_WRITTEN PROBLEM_. Render the following material again verbatim, leaving nothing out.

_INFORMATION SUPPLIED_.
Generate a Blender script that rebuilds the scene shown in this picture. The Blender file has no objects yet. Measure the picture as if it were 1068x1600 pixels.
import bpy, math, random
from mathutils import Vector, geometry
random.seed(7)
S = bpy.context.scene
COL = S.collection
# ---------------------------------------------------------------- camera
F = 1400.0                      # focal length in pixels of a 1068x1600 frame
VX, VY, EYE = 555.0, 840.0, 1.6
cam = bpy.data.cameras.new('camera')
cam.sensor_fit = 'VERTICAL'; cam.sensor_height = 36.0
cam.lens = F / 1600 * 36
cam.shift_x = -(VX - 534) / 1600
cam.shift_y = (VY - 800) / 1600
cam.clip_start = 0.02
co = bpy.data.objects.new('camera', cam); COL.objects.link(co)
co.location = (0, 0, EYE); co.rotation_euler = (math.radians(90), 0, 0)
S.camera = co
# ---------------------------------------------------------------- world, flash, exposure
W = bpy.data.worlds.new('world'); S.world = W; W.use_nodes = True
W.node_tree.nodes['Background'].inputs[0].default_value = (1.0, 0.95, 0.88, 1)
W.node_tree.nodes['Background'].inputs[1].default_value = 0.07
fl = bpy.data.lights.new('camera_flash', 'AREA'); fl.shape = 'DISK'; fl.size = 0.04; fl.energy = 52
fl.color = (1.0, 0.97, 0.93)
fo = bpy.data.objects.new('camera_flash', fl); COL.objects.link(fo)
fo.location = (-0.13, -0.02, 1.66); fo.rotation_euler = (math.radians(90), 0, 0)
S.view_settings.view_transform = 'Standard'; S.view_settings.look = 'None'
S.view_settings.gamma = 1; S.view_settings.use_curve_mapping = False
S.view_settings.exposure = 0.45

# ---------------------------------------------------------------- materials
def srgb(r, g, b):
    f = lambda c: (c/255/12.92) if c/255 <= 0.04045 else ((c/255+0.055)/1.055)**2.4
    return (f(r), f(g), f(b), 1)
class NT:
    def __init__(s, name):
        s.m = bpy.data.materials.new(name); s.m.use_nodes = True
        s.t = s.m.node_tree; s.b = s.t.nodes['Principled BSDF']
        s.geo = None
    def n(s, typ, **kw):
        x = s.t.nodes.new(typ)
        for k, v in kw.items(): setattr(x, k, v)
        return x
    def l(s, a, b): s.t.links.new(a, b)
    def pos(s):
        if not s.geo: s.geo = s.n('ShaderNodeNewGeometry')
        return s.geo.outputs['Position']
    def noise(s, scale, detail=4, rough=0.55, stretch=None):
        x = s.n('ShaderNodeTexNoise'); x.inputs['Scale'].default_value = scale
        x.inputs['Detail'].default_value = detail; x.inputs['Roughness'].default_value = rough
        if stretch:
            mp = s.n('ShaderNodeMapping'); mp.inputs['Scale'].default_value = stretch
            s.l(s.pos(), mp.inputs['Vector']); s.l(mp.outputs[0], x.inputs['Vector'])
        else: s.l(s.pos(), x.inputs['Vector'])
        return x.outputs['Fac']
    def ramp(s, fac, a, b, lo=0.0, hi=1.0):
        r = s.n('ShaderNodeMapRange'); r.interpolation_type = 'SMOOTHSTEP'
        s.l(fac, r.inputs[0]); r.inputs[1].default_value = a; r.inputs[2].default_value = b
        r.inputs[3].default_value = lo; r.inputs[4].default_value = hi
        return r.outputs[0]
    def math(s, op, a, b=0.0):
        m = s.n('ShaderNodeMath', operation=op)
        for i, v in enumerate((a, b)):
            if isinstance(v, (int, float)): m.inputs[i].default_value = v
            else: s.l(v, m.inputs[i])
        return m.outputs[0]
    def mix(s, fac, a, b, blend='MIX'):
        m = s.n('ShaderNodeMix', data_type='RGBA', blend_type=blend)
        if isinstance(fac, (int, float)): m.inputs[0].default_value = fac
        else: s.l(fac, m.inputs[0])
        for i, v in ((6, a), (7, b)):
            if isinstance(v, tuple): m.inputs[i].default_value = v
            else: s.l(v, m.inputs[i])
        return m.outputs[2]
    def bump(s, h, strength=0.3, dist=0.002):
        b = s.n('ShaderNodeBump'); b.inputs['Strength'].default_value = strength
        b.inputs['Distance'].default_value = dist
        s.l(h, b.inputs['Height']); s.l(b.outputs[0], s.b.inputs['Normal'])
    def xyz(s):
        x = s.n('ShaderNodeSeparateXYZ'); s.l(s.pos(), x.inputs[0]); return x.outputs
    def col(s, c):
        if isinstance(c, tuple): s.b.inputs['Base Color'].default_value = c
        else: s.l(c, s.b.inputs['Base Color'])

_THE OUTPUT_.
Generate a Blender script that rebuilds the scene shown in this picture. The Blender file has no objects yet. Measure the picture as if it were 1068x1600 pixels.
import bpy, math, random
from mathutils import Vector, geometry
random.seed(7)
S = bpy.context.scene
COL = S.collection
# ---------------------------------------------------------------- camera
F = 1400.0                      # focal length in pixels of a 1068x1600 frame
VX, VY, EYE = 555.0, 840.0, 1.6
cam = bpy.data.cameras.new('camera')
cam.sensor_fit = 'VERTICAL'; cam.sensor_height = 36.0
cam.lens = F / 1600 * 36
cam.shift_x = -(VX - 534) / 1600
cam.shift_y = (VY - 800) / 1600
cam.clip_start = 0.02
co = bpy.data.objects.new('camera', cam); COL.objects.link(co)
co.location = (0, 0, EYE); co.rotation_euler = (math.radians(90), 0, 0)
S.camera = co
# ---------------------------------------------------------------- world, flash, exposure
W = bpy.data.worlds.new('world'); S.world = W; W.use_nodes = True
W.node_tree.nodes['Background'].inputs[0].default_value = (1.0, 0.95, 0.88, 1)
W.node_tree.nodes['Background'].inputs[1].default_value = 0.07
fl = bpy.data.lights.new('camera_flash', 'AREA'); fl.shape = 'DISK'; fl.size = 0.04; fl.energy = 52
fl.color = (1.0, 0.97, 0.93)
fo = bpy.data.objects.new('camera_flash', fl); COL.objects.link(fo)
fo.location = (-0.13, -0.02, 1.66); fo.rotation_euler = (math.radians(90), 0, 0)
S.view_settings.view_transform = 'Standard'; S.view_settings.look = 'None'
S.view_settings.gamma = 1; S.view_settings.use_curve_mapping = False
S.view_settings.exposure = 0.45

# ---------------------------------------------------------------- materials
def srgb(r, g, b):
    f = lambda c: (c/255/12.92) if c/255 <= 0.04045 else ((c/255+0.055)/1.055)**2.4
    return (f(r), f(g), f(b), 1)
class NT:
    def __init__(s, name):
        s.m = bpy.data.materials.new(name); s.m.use_nodes = True
        s.t = s.m.node_tree; s.b = s.t.nodes['Principled BSDF']
        s.geo = None
    def n(s, typ, **kw):
        x = s.t.nodes.new(typ)
        for k, v in kw.items(): setattr(x, k, v)
        return x
    def l(s, a, b): s.t.links.new(a, b)
    def pos(s):
        if not s.geo: s.geo = s.n('ShaderNodeNewGeometry')
        return s.geo.outputs['Position']
    def noise(s, scale, detail=4, rough=0.55, stretch=None):
        x = s.n('ShaderNodeTexNoise'); x.inputs['Scale'].default_value = scale
        x.inputs['Detail'].default_value = detail; x.inputs['Roughness'].default_value = rough
        if stretch:
            mp = s.n('ShaderNodeMapping'); mp.inputs['Scale'].default_value = stretch
            s.l(s.pos(), mp.inputs['Vector']); s.l(mp.outputs[0], x.inputs['Vector'])
        else: s.l(s.pos(), x.inputs['Vector'])
        return x.outputs['Fac']
    def ramp(s, fac, a, b, lo=0.0, hi=1.0):
        r = s.n('ShaderNodeMapRange'); r.interpolation_type = 'SMOOTHSTEP'
        s.l(fac, r.inputs[0]); r.inputs[1].default_value = a; r.inputs[2].default_value = b
        r.inputs[3].default_value = lo; r.inputs[4].default_value = hi
        return r.outputs[0]
    def math(s, op, a, b=0.0):
        m = s.n('ShaderNodeMath', operation=op)
        for i, v in enumerate((a, b)):
            if isinstance(v, (int, float)): m.inputs[i].default_value = v
            else: s.l(v, m.inputs[i])
        return m.outputs[0]
    def mix(s, fac, a, b, blend='MIX'):
        m = s.n('ShaderNodeMix', data_type='RGBA', blend_type=blend)
        if isinstance(fac, (int, float)): m.inputs[0].default_value = fac
        else: s.l(fac, m.inputs[0])
        for i, v in ((6, a), (7, b)):
            if isinstance(v, tuple): m.inputs[i].default_value = v
            else: s.l(v, m.inputs[i])
        return m.outputs[2]
    def bump(s, h, strength=0.3, dist=0.002):
        b = s.n('ShaderNodeBump'); b.inputs['Strength'].default_value = strength
        b.inputs['Distance'].default_value = dist
        s.l(h, b.inputs['Height']); s.l(b.outputs[0], s.b.inputs['Normal'])
    def xyz(s):
        x = s.n('ShaderNodeSeparateXYZ'); s.l(s.pos(), x.inputs[0]); return x.outputs
    def col(s, c):
        if isinstance(c, tuple): s.b.inputs['Base Color'].default_value = c
        else: s.l(c, s.b.inputs['Base Color'])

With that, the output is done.